Perhaps Crane’s relative lack of notoriety stems in part from his lucid and careful style. His provocations are issued in a quiet undertone. Yet provocative they are indeed.

Imagine the history of 20th-century American poetry and poetics as taking the shape of an hourglass. The wide top brim of the glass represents the expansive, brash and confident experimentation of the early Moderns. The wide base represents the thinly-spread, over-burdened and skeptical end-of-century atmosphere. The narrow waistline of the era is girdled by the pedantic strictures of 50’s academic verse and New Critical formalism. It was at this narrow midpoint that Crane and the Chicagoans issued their analyses, as if coming at the hourglass from outside, at a slant.

I will try to summarize Crane’s map of the territory in broad, simple strokes (my aim being to get you to read his book). There are two main foci : the first being a general analysis of the history of literary criticism in the West; the second being an analysis of the character of the criticism of his own era. The argument which joins the two can be simplified as follows : the critical perspectives and methods of Aristotle, as regards literature, are fundamentally different from those of the second major tradition, which stems from the Hellenistic/Alexandrian age, through Horace, Quintillian, and onward into modern times.

As regards perspective : Aristotle essentially views poetry not as an art of words, but as an art of imitation. In epic and dramatic poetry, which are the genres with which the remaining texts are concerned, a poem is an imitation of character and action – a representation – which moves & pleases its audience through its justice, power and elegance. A lifelike mirror mimics reality through a form of action - using words, music and spectacle to create a holistic impression.

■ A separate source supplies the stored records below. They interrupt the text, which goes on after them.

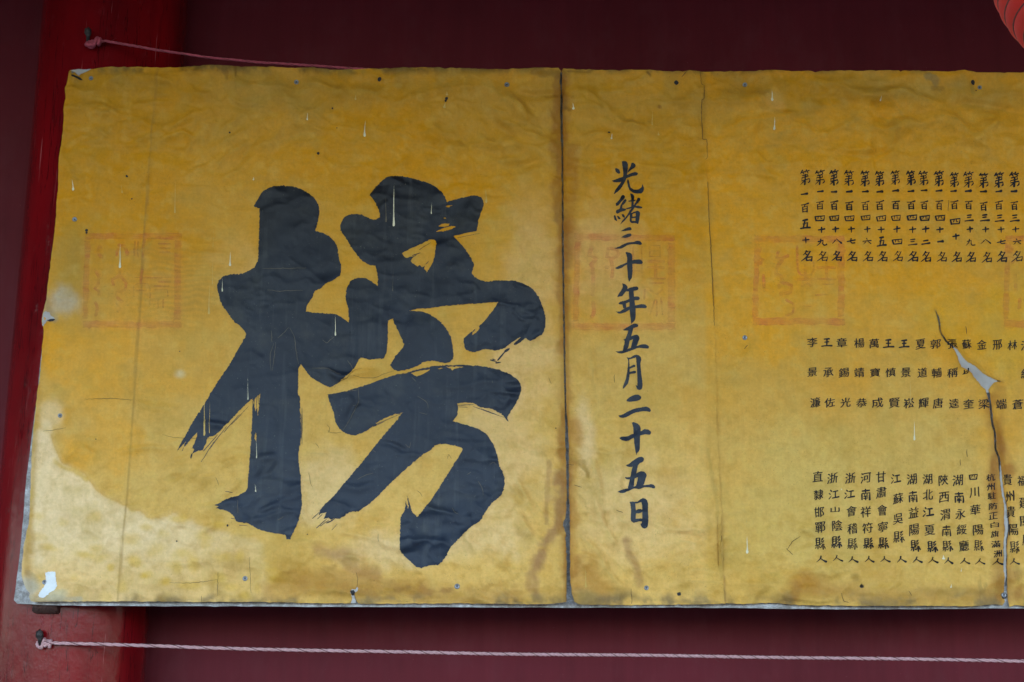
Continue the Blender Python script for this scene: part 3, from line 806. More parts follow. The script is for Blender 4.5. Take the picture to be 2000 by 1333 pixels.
def cdt(polys, holes, grid):
    """triangulate the union of polys minus holes (world x,z), with a grid of inner points"""
    vs, es = [], []
    for pl_ in polys + holes:
        o = len(vs)
        vs += [Vector(p) for p in pl_]
        es += [(o + i, o + (i + 1) % len(pl_)) for i in range(len(pl_))]
    allp = np.array([(v.x, v.y) for v in vs])
    a0, b0 = allp.min(0); a1, b1 = allp.max(0)
    if grid:
        i0 = int(math.floor((a0 - x0g) / grid)); i1 = int(math.ceil((a1 - x0g) / grid))
        j0 = int(math.floor((b0 - z0g) / grid)); j1 = int(math.ceil((b1 - z0g) / grid))
        X, Z = np.meshgrid(x0g + np.arange(i0, i1 + 1) * grid, z0g + np.arange(j0, j1 + 1) * grid, indexing='ij')
        X = X.ravel(); Z = Z.ravel()
        m = np.zeros(X.shape, bool)
        for p in polys: m |= inside(p, X, Z)
        for p in holes: m &= ~inside(p, X, Z)
        vs += [Vector((x, z)) for x, z in zip(X[m].tolist(), Z[m].tolist())]
    r = delaunay_2d_cdt(vs, es, [], 0, 1e-7)
    VV = np.array([(v.x, v.y) for v in r[0]])
    T = np.array([f for f in r[2] if len(f) == 3], int)
    c = VV[T].mean(1)
    m = np.zeros(len(T), bool)
    for p in polys: m |= inside(p, c[:, 0], c[:, 1])
    for p in holes: m &= ~inside(p, c[:, 0], c[:, 1])
    T = T[m]
    used, inv = np.unique(T, return_inverse=True)
    VV = VV[used]; T = inv.reshape(T.shape)
    e1 = VV[T[:, 1]] - VV[T[:, 0]]; e2 = VV[T[:, 2]] - VV[T[:, 0]]
    flip = (e1[:, 0] * e2[:, 1] - e1[:, 1] * e2[:, 0]) < 0
    T[flip] = T[flip][:, ::-1]
    return VV, T

def sheet_mesh(name, VV, T, off, extra=None):
    y = -(hs(VV[:, 0], VV[:, 1]) + off)
    if extra is not None: y -= extra
    me = bpy.data.meshes.new(name)
    me.vertices.add(len(VV)); me.loops.add(len(T) * 3); me.polygons.add(len(T))
    co = np.stack([VV[:, 0] - O.x, y - O.y, VV[:, 1] - O.z], -1).astype(np.float32)
    me.vertices.foreach_set('co', co.ravel())
    me.loops.foreach_set('vertex_index', T.ravel().astype(np.int32))
    me.polygons.foreach_set('loop_start', np.arange(0, len(T) * 3, 3, dtype=np.int32))
    me.update(calc_edges=True); me.validate()
    return me

# backing sheet: a thin slab with a slightly dented outline
back_px = [(137,139),(300,135.5),(640,138),(1095,142),(1500,144),(2000,147),(2310,149),(2310,1190),(2000,1188.5),(1700,1190.5),(1500,1189),(1400,1187.5),(1200,1187),(1000,1187),(800,1186),(600,1185.5),(400,1184.5),(200,1183.5),(120,1183),(60,1181),(34,1179),(28,1172),(30,1150),(38,1090),(46,1010),(50,950),(60,870),(72,780),(80,700),(88,630),(98,540),(110,440),(122,320),(130,220)]
bp = to_world(crom(back_px, 20, True, .35))
VV, T = cdt([bp], [], .03)
n0 = len(VV)
V3 = [(x - O.x, -.0005 - O.y, z - O.z) for x, z in VV] + [(x - O.x, .010 - O.y, z - O.z) for x, z in VV]
F3 = [tuple(t) for t in T] + [tuple(n0 + i for i in t[::-1]) for t in T]
ec = {}
for t in T:
    for a, b in ((t[0], t[1]), (t[1], t[2]), (t[2], t[0])):
        ec[(a, b)] = 1
for (a, b) in list(ec):
    if (b, a) not in ec:
        F3.append((b, a, a + n0, b + n0))
link('backing_sheet', mesh_from('backing_sheet', V3, F3), M_BACK, board, smooth=False)

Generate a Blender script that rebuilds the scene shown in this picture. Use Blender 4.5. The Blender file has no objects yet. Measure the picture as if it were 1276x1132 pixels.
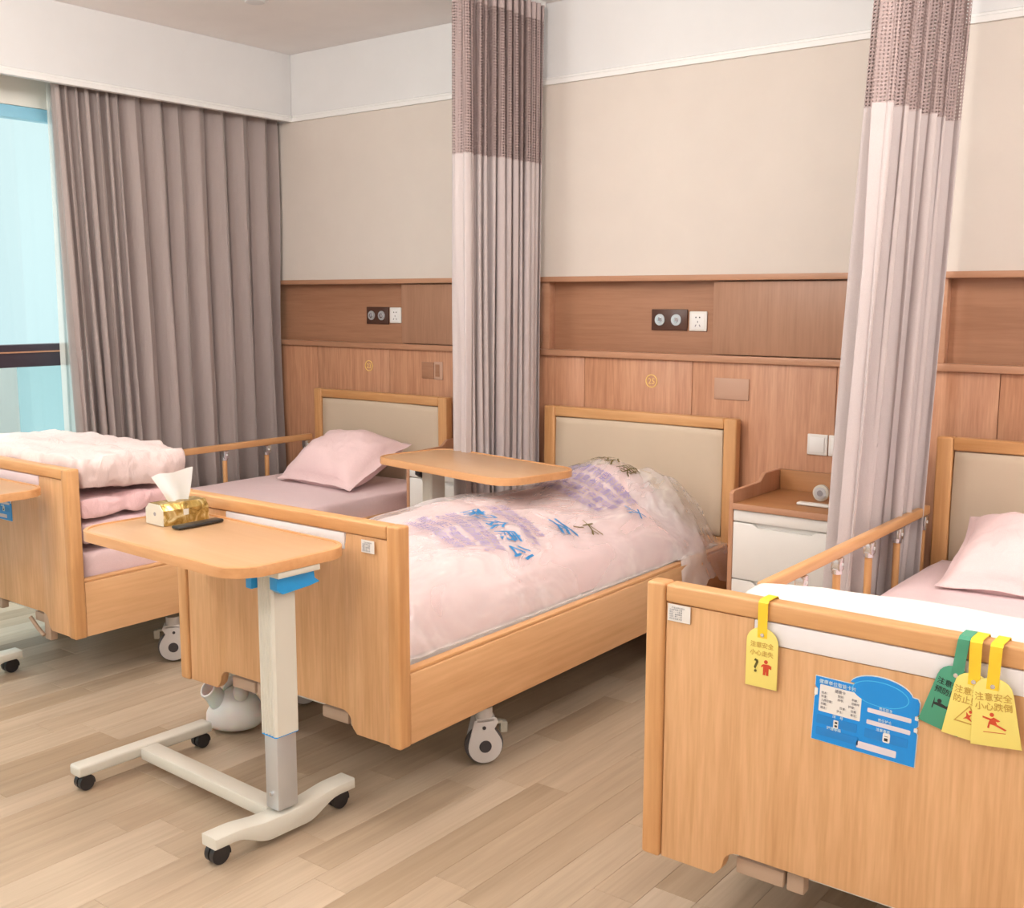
import bpy, bmesh, math, random
from mathutils import Vector, Matrix, noise
random.seed(7)
R = math.radians
S = bpy.context.scene
COL = S.collection

# ------------------------------------------------------------------ camera
F, YAW, PIT, ROLL = 1354.544, -0.6567, -0.1406, 0.0027
fw = Vector((math.sin(YAW), math.cos(YAW), 0)); rt = Vector((fw.y, -fw.x, 0)); up = Vector((0, 0, 1))
fw2 = fw*math.cos(PIT)+up*math.sin(PIT); up2 = up*math.cos(PIT)-fw*math.sin(PIT)
rt3 = rt*math.cos(ROLL)+up2*math.sin(ROLL); up3 = up2*math.cos(ROLL)-rt*math.sin(ROLL)
cam_d = bpy.data.cameras.new('camera'); cam = bpy.data.objects.new('camera', cam_d); COL.objects.link(cam)
cam.matrix_world = Matrix(((rt3.x, up3.x, -fw2.x, 4.8521), (rt3.y, up3.y, -fw2.y, -4.2523), (rt3.z, up3.z, -fw2.z, 1.4661), (0, 0, 0, 1)))
cam_d.sensor_fit = 'HORIZONTAL'; cam_d.sensor_width = 36; cam_d.lens = 36*F/1276; cam_d.clip_start = .05
S.camera = cam

# ------------------------------------------------------------------ world, lights, exposure
S.view_settings.view_transform = 'Standard'; S.view_settings.look = 'None'
S.view_settings.gamma = 1; S.view_settings.use_curve_mapping = False
S.view_settings.exposure = 0.0
W = bpy.data.worlds.new('sky'); S.world = W; W.use_nodes = True
nt = W.node_tree; nt.nodes.clear()
o = nt.nodes.new('ShaderNodeOutputWorld'); bg = nt.nodes.new('ShaderNodeBackground')
tc = nt.nodes.new('ShaderNodeTexCoord'); sp = nt.nodes.new('ShaderNodeSeparateXYZ'); cr = nt.nodes.new('ShaderNodeValToRGB')
mp = nt.nodes.new('ShaderNodeMath'); mp.operation = 'MULTIPLY_ADD'; mp.inputs[1].default_value = .5; mp.inputs[2].default_value = .5
nt.links.new(tc.outputs['Generated'], sp.inputs[0]); nt.links.new(sp.outputs['Z'], mp.inputs[0]); nt.links.new(mp.outputs[0], cr.inputs[0])
cr.color_ramp.elements[0].position = .40; cr.color_ramp.elements[0].color = (.60, .78, .81, 1)
cr.color_ramp.elements[1].position = .62; cr.color_ramp.elements[1].color = (.76, .86, .85, 1)
nt.links.new(cr.outputs[0], bg.inputs[0]); bg.inputs[1].default_value = 1.25
nt.links.new(bg.outputs[0], o.inputs[0])
sun_d = bpy.data.lights.new('sun', 'SUN'); sun = bpy.data.objects.new('sun', sun_d); COL.objects.link(sun)
sun_d.energy = 3.4; sun_d.angle = R(25); sun_d.color = (1, .98, .95)
sun.rotation_euler = Vector((.50, .16, -.86)).to_track_quat('-Z', 'Y').to_euler()
FILL_LAMPS = [(2.7, -2.1), (4.7, -1.5), (1.3, -3.0), (6.5, -2.0), (3.3, -4.6), (6.2, -4.6), (1.2, -4.9)]  # added fill lamps, out of view, to brighten back wall and ceiling
FILL_W = 42
FILL_COL = (1, .965, .93)

# ------------------------------------------------------------------ node helpers
MATS = {}
def new_mat(name):
    m = bpy.data.materials.new(name); m.use_nodes = True
    b = m.node_tree.nodes['Principled BSDF']
    MATS[name] = m
    return m, m.node_tree, b
def N(t, kind, **kw):
    n = t.nodes.new(kind)
    for k, v in kw.items(): setattr(n, k, v)
    return n
def ramp(t, src, stops):
    r = N(t, 'ShaderNodeValToRGB')
    e = r.color_ramp.elements
    while len(e) < len(stops): e.new(.5)
    for i, (p, c) in enumerate(stops): e[i].position = p; e[i].color = (*c, 1)
    t.links.new(src, r.inputs[0]); return r.outputs[0]
def coords(t, scale=(1, 1, 1), rnd=0.0, kind='Object'):
    tc = N(t, 'ShaderNodeTexCoord'); mp = N(t, 'ShaderNodeMapping'); mp.inputs['Scale'].default_value = scale
    t.links.new(tc.outputs[kind], mp.inputs[0])
    if rnd:
        oi = N(t, 'ShaderNodeObjectInfo'); ml = N(t, 'ShaderNodeMath', operation='MULTIPLY'); ml.inputs[1].default_value = rnd
        t.links.new(oi.outputs['Random'], ml.inputs[0]); t.links.new(ml.outputs[0], mp.inputs['Location'])
    return mp.outputs[0]
def noise_tex(t, vec, scale, detail=4, dist=0.0, rough=.55):
    n = N(t, 'ShaderNodeTexNoise'); n.inputs['Scale'].default_value = scale; n.inputs['Detail'].default_value = detail
    n.inputs['Distortion'].default_value = dist; n.inputs['Roughness'].default_value = rough
    t.links.new(vec, n.inputs['Vector']); return n.outputs['Fac']
def bump(t, b, src, strength, dist=.002):
    bp = N(t, 'ShaderNodeBump'); bp.inputs['Strength'].default_value = strength; bp.inputs['Distance'].default_value = dist
    t.links.new(src, bp.inputs['Height']); t.links.new(bp.outputs[0], b.inputs['Normal'])
def plain(name, c, rough=.5, metal=0.0, spec=.5, bscale=0, bstr=.1, bdist=.001):
    m, t, b = new_mat(name)
    b.inputs['Base Color'].default_value = (*c, 1); b.inputs['Roughness'].default_value = rough
    b.inputs['Metallic'].default_value = metal; b.inputs['Specular IOR Level'].default_value = spec
    v = coords(t)
    nz = noise_tex(t, v, 6, 3)
    mx = N(t, 'ShaderNodeMix', data_type='RGBA'); mx.inputs[6].default_value = (*[x*.96 for x in c], 1); mx.inputs[7].default_value = (*[min(1, x*1.03) for x in c], 1)
    t.links.new(nz, mx.inputs[0]); t.links.new(mx.outputs[2], b.inputs['Base Color'])
    if bscale: bump(t, b, noise_tex(t, coords(t), bscale, 3), bstr, bdist)
    return m
def wood(name, ca, cb, axis='Z', rough=.38, coarse=7, rnd=3.0, contrast=.35, fine=70):
    m, t, b = new_mat(name)
    k = {'X': (.06, 1, 1), 'Y': (1, .06, 1), 'Z': (1, 1, .06)}[axis]
    v = coords(t, k, rnd)
    n1 = noise_tex(t, v, coarse, 5, .6); n2 = noise_tex(t, v, fine, 3, .2)
    mx = N(t, 'ShaderNodeMix', data_type='FLOAT'); mx.inputs[0].default_value = contrast
    t.links.new(n1, mx.inputs[2]); t.links.new(n2, mx.inputs[3])
    c = ramp(t, mx.outputs[0], [(.32, cb), (.62, ca)])
    t.links.new(c, b.inputs['Base Color']); b.inputs['Roughness'].default_value = rough
    b.inputs['Specular IOR Level'].default_value = .4
    bump(t, b, n2, .05)
    return m
# ------------------------------------------------------------------ materials
OAK_A, OAK_B = (.76, .455, .235), (.60, .325, .145)
oak_z = wood('oak_vertical', OAK_A, OAK_B, 'Z', coarse=16, fine=110, contrast=.5); oak_x = wood('oak_across', OAK_A, OAK_B, 'X'); oak_y = wood('oak_along', OAK_A, OAK_B, 'Y')
oakd_z = wood('oak_solid_vertical', (.72, .40, .18), (.52, .245, .085), 'Z', coarse=12)
oakd_x = wood('oak_solid_across', (.72, .40, .18), (.52, .245, .085), 'X', coarse=12)
oakd_y = wood('oak_solid_along', (.74, .42, .20), (.56, .28, .11), 'Y', coarse=12)
table_wood = wood('tabletop_wood', (.61, .38, .215), (.54, .32, .165), 'X', rough=.3, coarse=5)
table_edge = wood('tabletop_edge_wood', (.68, .36, .165), (.56, .27, .10), 'X', rough=.35)
panel_v = wood('panel_veneer_vertical', (.62, .33, .195), (.44, .20, .108), 'Z', coarse=38, fine=120, contrast=.45)
panel_h = wood('panel_veneer_across', (.42, .215, .125), (.34, .165, .092), 'X', coarse=14, fine=90, contrast=.5)
panel_door = wood('panel_veneer_door', (.44, .245, .155), (.36, .19, .115), 'Z', coarse=16, fine=110, contrast=.5)
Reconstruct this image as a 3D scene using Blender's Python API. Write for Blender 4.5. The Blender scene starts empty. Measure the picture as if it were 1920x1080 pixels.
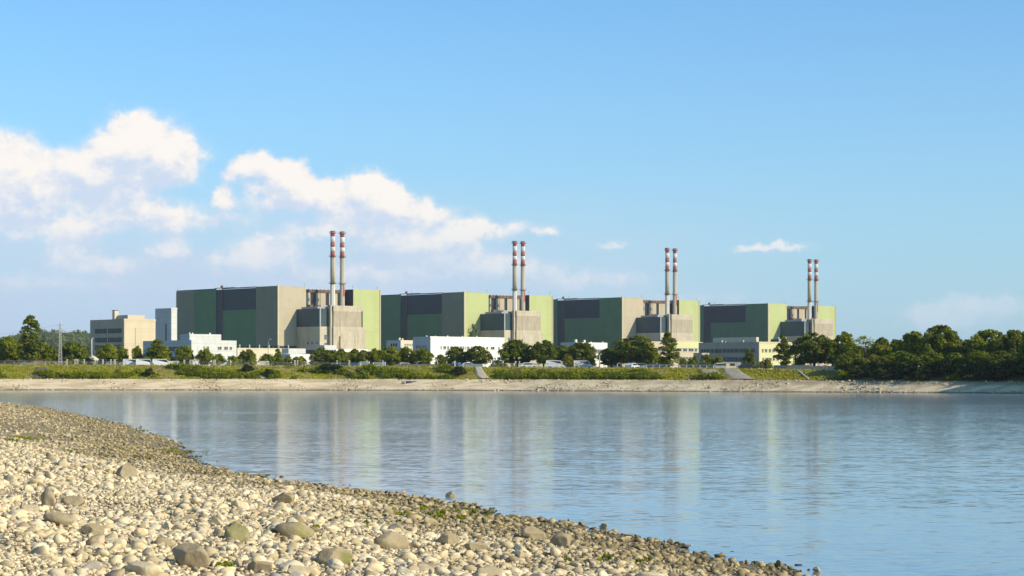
import bpy, bmesh, math, random
import numpy as np
from mathutils import Vector, Matrix, noise as mnoise
R = math.radians
random.seed(7); rng = np.random.default_rng(7)
sc = bpy.context.scene
col = sc.collection

# ------------------------------------------------------------------ camera
EYE = 3.5; F = 4000.0; HY = 706.0          # eye height, focal length in photo pixels, horizon row
cam = bpy.data.cameras.new('camera'); camo = bpy.data.objects.new('camera', cam); col.objects.link(camo)
camo.location = (0, 0, EYE); camo.rotation_euler = (R(90), 0, 0)
cam.sensor_width = 36; cam.lens = 36 * F / 1920; cam.shift_y = (HY - 540) / 1920
cam.clip_start = 0.5; cam.clip_end = 60000
sc.camera = camo
sc.view_settings.view_transform = 'Standard'; sc.view_settings.look = 'None'
sc.view_settings.exposure = 0.08; sc.view_settings.gamma = 1
sc.cycles.max_bounces = 6; sc.cycles.diffuse_bounces = 3; sc.cycles.glossy_bounces = 3
sc.cycles.volume_bounces = 0

# ------------------------------------------------------------------ sun and sky
SUN_EL, SUN_AZ = R(28), math.atan2(0.90, -0.44)
SD = Vector((math.sin(SUN_AZ) * math.cos(SUN_EL), math.cos(SUN_AZ) * math.cos(SUN_EL), math.sin(SUN_EL)))
sl = bpy.data.lights.new('sun', 'SUN'); slo = bpy.data.objects.new('sun', sl); col.objects.link(slo)
sl.energy = 5.0; sl.angle = R(0.5); sl.color = (1.0, 0.88, 0.68)
slo.rotation_euler = SD.to_track_quat('Z', 'Y').to_euler(); slo.location = (200, -100, 200)

w = bpy.data.worlds.new("World"); sc.world = w; w.use_nodes = True
SKY_STRENGTH = 0.15
HAZE = 0.000045

class NT:
    """small helper for node trees"""
    def __init__(s, tree): s.t = tree; s.n = tree.nodes; s.l = tree.links
    def new(s, typ, **kw):
        nd = s.n.new(typ)
        for k, v in kw.items(): setattr(nd, k, v)
        return nd
    def put(s, sock, v):
        if v is None: return
        if hasattr(v, 'is_linked') or isinstance(v, bpy.types.NodeSocket): s.l.new(v, sock)
        else: sock.default_value = v
    def math(s, op, a, b=None, c=None, clamp=False):
        nd = s.new('ShaderNodeMath', operation=op, use_clamp=clamp)
        s.put(nd.inputs[0], a); s.put(nd.inputs[1], b); s.put(nd.inputs[2], c); return nd.outputs[0]
    def vec(s, op, a, b=None, c=None):
        nd = s.new('ShaderNodeVectorMath', operation=op)
        s.put(nd.inputs[0], a); s.put(nd.inputs[1], b); s.put(nd.inputs[2], c)
        return nd.outputs['Value'] if op in ('DOT_PRODUCT', 'LENGTH', 'DISTANCE') else nd.outputs[0]
    def comb(s, x, y, z):
        nd = s.new('ShaderNodeCombineXYZ'); s.put(nd.inputs[0], x); s.put(nd.inputs[1], y); s.put(nd.inputs[2], z); return nd.outputs[0]
    def sep(s, v):
        nd = s.new('ShaderNodeSeparateXYZ'); s.put(nd.inputs[0], v); return nd.outputs
    def mix(s, f, a, b, blend='MIX'):
        nd = s.new('ShaderNodeMix', data_type='RGBA', blend_type=blend)
        s.put(nd.inputs[0], f); s.put(nd.inputs[6], a if not isinstance(a, tuple) else (*a[:3], 1))
        s.put(nd.inputs[7], b if not isinstance(b, tuple) else (*b[:3], 1)); return nd.outputs[2]
    def noise(s, vec, scale, detail=4, rough=0.55, dist=0.0, out=0):
        nd = s.new('ShaderNodeTexNoise'); s.put(nd.inputs['Vector'], vec); nd.inputs['Scale'].default_value = scale
        nd.inputs['Detail'].default_value = detail; nd.inputs['Roughness'].default_value = rough
        nd.inputs['Distortion'].default_value = dist; return nd.outputs[out]
    def ramp(s, f, stops):
        nd = s.new('ShaderNodeValToRGB'); cr = nd.color_ramp
        while len(cr.elements) < len(stops): cr.elements.new(0.5)
        for e, (p, c) in zip(cr.elements, stops): e.position = p; e.color = (*c, 1) if len(c) == 3 else c
        s.put(nd.inputs[0], f); return nd.outputs[0]
    def smooth(s, v, lo, hi):
        nd = s.new('ShaderNodeMapRange', interpolation_type='SMOOTHSTEP'); s.put(nd.inputs[0], v)
        nd.inputs[1].default_value = lo; nd.inputs[2].default_value = hi; return nd.outputs[0]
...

As regards method : Aristotle’s approach is scientific, a posteriori. The critic is not assembling literary evidence in order to advance his or her own prior overarching thesis. Instead, the method is one of differentiation of species or types, based on existing poems. Tragic poetry is distinguished from epic, etc. Then the individual parts which make up the whole (plot, character, diction, etc.) are in turn differentiated. The aim is not to justify or define the purposes of poetry within the larger social world. Poetry is recognized as an end in itself : Aristotle’s analysis is an attempt to clarify how its particular force and beauty is produced : how the parts of an imitation fuse in a unity.

Crane’s notion of what he considers the central assumption of the second (and more prevalent) stream of criticism, can be summarized (or oversimplified) as : Poetry is an art of words. For the past two millennia, this second trend has mingled poetry and rhetoric. The emphases have changed over the centuries – from attention to decorum and rhetorical effect, to the mind and character of the poet, to the poem as a container of semantic information - but the underlying premise and the resulting methodologies have remained consistent.

When he comes to dealing with his contemporaries (the New Criticism), Crane’s polemic becomes more sharp-edged, tinged with irony. First of all, he remarks that the N.C. is not really new, since it stems fairly seamlessly from the second tradition outlined above. Then he analyzes the main New Critical premises : that the poem is a form of discourse, an art of language; that its discourse nevertheless differs fundamentally from that of non-poetic & scientific discourse; that poetry is a particular semantic phenomenon, packaging meaning through its own unique symbolic & evocative procedures. We are so familiar with this approach and its variants that it becomes difficult to conceptualize an alternative to it. What Crane points out is how these generalizations, these assumptions about the nature of poetry, tend, on the one hand, to jumble together very different poetic forms, and on the other, to subsume what might be a more empirical approach beneath the critic’s own semantic and rhetorical formulae : “symbol-clusters”, “ambiguity”, “irony”, “metaphor”, and so on. What in Aristotle’s sense is a peculiar artifice of holistic imitation of nature, becomes, with the New Critics, a sort of Gnostic hermeneutical object, a magic talisman.

I hope in some future essay to explore some of the implications of Crane’s challenge. For the moment, let me simply point toward some possible problems which follow from it. First of all, it occurs to me that the major part of poetry today is not dramatic poetry. How does Aristotle’s conception of mimesis apply, then, in the case of lyric, didactic and other forms? One route for exploration might pursue the general idea that lyric poetry also “sets a scene” : the lyric simultaneously represents a locale, a context, and projects a dramatic speaker into it.

Another questionable aspect of Crane’s approach is that it exhibits its own brand of reduction. Must we really become Aristotelians all? Is that particular logical method, in itself, going to prove really relevant – be the password to the kind of reviewing and evaluation which we need today? This issue will require further consideration, but my first response would be : the notion of poetic form as mimesis, rather than form as discourse, may have the potential to give new life to our own contemporary projects : to an acceptable mythos of the poet’s vocation and role, upon which we might build with new enthusiasm.